Ci dispiace, ma dobbiamo dare voce a quelli di noi a cui è caduta la mandibola: melodia che richiama stancamente, vagamente i Queen (ma alcuni in Italia hanno avvertito anche l’Equipe 84) e che sembra più una minestra riscaldata per chi aveva nostalgia della Platinum Collection, senza particolari virtuosismi; così come il testo, un elenco paratattico di fatti personali privo di qualsiasi vera passione o coinvolgimento, nel pieno filone attuale degli influencer, che vogliono farci sapere tutto di loro, anche quando non ci interessa. Un accoppiamento, musica e testo, che sembra messo insieme ad hoc per l’orientamento commerciale al risultato, più che qualcosa di reale e genuino, culminando in quel ta da da dan finale tipico dello scolaro che si riduce a fare i compiti la sera prima di tornare a scuola e non sa bene come terminare il lavoro.

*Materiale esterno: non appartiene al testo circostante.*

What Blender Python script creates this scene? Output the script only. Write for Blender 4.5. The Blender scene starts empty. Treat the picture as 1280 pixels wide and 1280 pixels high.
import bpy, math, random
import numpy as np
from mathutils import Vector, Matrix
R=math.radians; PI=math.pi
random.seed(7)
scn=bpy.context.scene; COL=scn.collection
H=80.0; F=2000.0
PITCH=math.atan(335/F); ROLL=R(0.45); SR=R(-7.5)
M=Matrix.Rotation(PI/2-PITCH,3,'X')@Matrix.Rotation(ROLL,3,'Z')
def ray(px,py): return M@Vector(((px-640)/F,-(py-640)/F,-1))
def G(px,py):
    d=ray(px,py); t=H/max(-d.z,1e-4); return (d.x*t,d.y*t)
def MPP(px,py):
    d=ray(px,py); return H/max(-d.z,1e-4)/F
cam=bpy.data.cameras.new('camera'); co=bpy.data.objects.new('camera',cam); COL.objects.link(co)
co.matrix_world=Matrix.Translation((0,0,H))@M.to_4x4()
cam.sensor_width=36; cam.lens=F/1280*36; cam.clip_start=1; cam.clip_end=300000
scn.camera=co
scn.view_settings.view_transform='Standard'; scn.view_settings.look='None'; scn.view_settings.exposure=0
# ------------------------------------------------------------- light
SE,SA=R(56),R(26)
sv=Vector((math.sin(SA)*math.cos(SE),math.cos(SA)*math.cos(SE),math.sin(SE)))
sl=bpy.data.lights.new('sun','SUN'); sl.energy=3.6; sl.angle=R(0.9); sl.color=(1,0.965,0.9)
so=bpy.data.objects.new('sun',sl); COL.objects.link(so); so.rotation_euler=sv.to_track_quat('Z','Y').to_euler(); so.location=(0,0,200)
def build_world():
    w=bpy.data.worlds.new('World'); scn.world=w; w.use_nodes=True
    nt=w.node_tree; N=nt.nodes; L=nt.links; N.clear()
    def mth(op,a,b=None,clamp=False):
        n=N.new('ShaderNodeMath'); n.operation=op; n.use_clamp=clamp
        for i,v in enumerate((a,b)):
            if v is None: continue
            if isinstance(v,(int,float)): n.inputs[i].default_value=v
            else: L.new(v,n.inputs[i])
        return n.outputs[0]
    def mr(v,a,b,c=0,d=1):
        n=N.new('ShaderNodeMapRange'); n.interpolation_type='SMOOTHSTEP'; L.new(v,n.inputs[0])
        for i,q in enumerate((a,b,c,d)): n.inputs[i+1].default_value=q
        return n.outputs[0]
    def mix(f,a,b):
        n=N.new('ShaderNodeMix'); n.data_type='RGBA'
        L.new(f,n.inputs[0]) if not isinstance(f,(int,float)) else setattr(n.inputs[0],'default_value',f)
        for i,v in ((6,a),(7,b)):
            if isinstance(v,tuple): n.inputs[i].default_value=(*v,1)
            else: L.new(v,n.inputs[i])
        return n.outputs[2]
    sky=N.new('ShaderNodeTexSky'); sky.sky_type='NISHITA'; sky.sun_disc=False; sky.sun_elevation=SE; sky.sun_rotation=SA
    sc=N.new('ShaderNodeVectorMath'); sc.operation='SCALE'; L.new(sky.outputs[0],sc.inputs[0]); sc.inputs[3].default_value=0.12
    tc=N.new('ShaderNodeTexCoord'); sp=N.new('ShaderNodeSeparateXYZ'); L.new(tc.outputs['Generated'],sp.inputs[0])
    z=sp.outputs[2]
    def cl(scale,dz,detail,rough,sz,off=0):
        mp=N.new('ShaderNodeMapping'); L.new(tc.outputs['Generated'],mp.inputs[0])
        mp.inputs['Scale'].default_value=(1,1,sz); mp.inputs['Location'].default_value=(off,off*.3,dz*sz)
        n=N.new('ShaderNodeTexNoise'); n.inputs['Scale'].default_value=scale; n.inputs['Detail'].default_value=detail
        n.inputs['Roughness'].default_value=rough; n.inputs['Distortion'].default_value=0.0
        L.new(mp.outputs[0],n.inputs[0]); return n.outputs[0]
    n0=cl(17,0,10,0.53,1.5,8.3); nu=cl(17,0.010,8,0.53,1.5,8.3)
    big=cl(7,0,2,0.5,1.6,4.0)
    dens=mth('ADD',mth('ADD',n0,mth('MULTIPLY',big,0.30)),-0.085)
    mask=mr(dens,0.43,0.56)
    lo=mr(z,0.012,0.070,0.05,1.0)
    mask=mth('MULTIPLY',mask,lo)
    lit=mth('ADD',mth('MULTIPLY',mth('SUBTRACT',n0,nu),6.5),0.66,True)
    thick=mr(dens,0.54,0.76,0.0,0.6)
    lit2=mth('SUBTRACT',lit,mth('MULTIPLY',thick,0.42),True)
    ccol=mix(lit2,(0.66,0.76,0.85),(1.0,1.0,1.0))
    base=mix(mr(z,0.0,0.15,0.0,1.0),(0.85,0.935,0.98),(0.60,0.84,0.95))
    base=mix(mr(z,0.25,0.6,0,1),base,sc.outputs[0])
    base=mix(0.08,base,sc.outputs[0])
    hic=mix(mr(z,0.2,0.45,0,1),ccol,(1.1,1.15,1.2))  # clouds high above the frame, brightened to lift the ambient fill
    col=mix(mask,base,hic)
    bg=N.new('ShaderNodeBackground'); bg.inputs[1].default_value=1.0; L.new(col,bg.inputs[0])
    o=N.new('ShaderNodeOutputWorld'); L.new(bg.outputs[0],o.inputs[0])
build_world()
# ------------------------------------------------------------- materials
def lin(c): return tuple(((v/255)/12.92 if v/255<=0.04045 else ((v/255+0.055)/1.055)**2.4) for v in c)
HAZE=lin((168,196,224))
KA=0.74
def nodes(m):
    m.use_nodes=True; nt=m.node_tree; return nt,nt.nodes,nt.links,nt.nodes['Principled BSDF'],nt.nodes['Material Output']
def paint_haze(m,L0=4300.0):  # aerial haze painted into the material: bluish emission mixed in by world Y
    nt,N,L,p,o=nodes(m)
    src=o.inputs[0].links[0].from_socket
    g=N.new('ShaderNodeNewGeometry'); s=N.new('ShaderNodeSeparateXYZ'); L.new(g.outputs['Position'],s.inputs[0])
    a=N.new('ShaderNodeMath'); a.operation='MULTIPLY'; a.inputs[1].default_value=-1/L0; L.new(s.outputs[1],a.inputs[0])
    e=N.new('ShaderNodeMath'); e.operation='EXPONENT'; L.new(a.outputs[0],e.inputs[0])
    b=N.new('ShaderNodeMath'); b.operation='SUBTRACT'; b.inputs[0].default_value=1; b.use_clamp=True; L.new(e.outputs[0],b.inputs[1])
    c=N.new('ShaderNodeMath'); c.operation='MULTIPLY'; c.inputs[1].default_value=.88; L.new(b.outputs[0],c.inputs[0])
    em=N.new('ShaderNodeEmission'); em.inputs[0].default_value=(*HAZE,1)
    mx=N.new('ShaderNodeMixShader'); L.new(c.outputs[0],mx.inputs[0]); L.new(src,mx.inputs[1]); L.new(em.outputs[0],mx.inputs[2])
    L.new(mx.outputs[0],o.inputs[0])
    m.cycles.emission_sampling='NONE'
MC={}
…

Dobbiamo anche menzionare la cover dell’album, basica e posticcia, che sostituisce i precedenti lavori artistici di ottima fattura, peraltro Made in Italy.
Dov’è finito il Justin Hawkins che, da vera rockstar, criticava sarcasticamente il patinato mondo di Instagram?

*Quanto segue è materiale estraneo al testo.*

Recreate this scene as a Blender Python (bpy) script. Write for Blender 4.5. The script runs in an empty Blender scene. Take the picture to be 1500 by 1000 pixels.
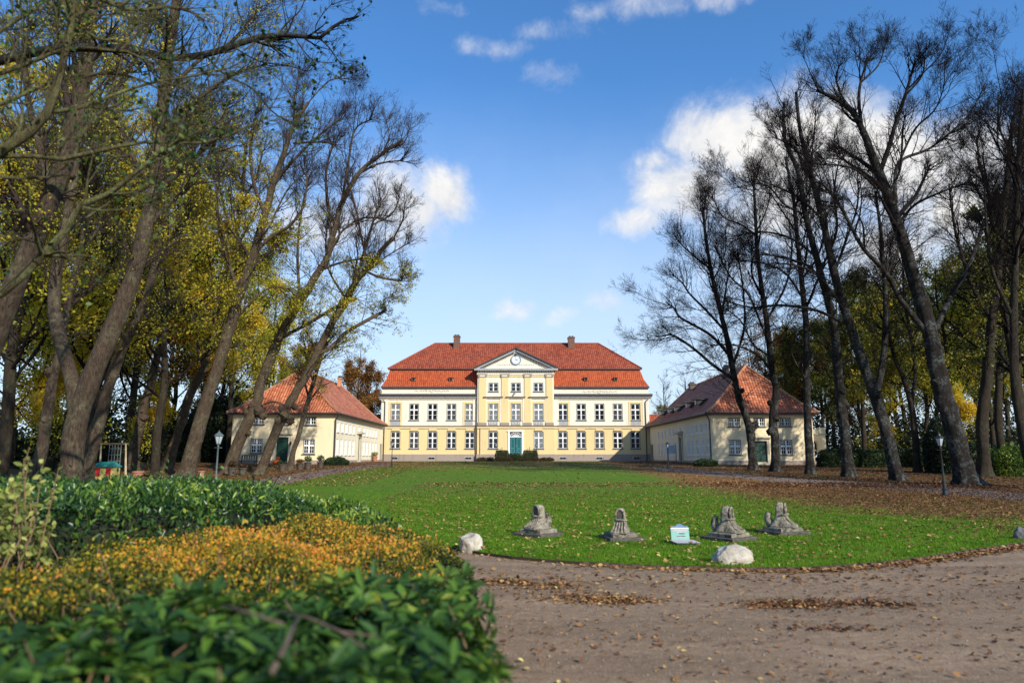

Chi è che ha deciso per questa linea mediatica che sposa il filone della sovraesposizione da influencer, con una narrativa farsesca a cui non sembrano credere nemmeno loro, abbandonando i tradizionali temi anti sistema e di rottura che ci si aspetta dai veri rocker?
The Longest Kiss, particolarmente spinto in Italia, meno in Regno Unito, sembra voler competere con il livello di mercato attuale, vendendo un one way ticket to hell alla coerenza di chi orgogliosamente dichiarava che loro non avrebbero mai tradito la propria anima in nome delle tendenze.
Questo cambio di rotta è scaturito da una scelta della band o di qualche manager più attento alla forma che alla sostanza?
Quelli che inizialmente cadevano come indizi misteriosi e incomprensibili stanno ora componendo il puzzle di ciò che appare come un pacchetto plastificato e confezionato di musica, social media e vita privata diventata prodotto, il tutto venduto al marketing popolare, mentre si prendono le distanze dai fan più sofisticati e preparati: esclusione o consapevolezza di aver tradito se stessi?
Ai posteri l’ardua sentenza, dato che alle domande non giungono risposte, nella speranza che sia solo un incidente di percorso e che il resto dell’album risalga al livello che conosciamo e ritrovi la propria identità.
Non diremmo queste cose se non fossimo sicuri che il potenziale è estremamente più alto: i Darkness profetici di Easter is Cancelled sono ancora da qualche parte e ne siamo convinti.
Li aspettiamo a braccia aperte.
Nell’attesa, possiamo goderci il progetto laterale di Dan Hawkins con i Deep Fried Sunshine, Gold Transmissions, nel quale il tocco originale di marchio Hawkins si sente tutto, in un’autentica chicca rock fresca e beverina che regalerà buonumore nelle giornate invernali più uggiose.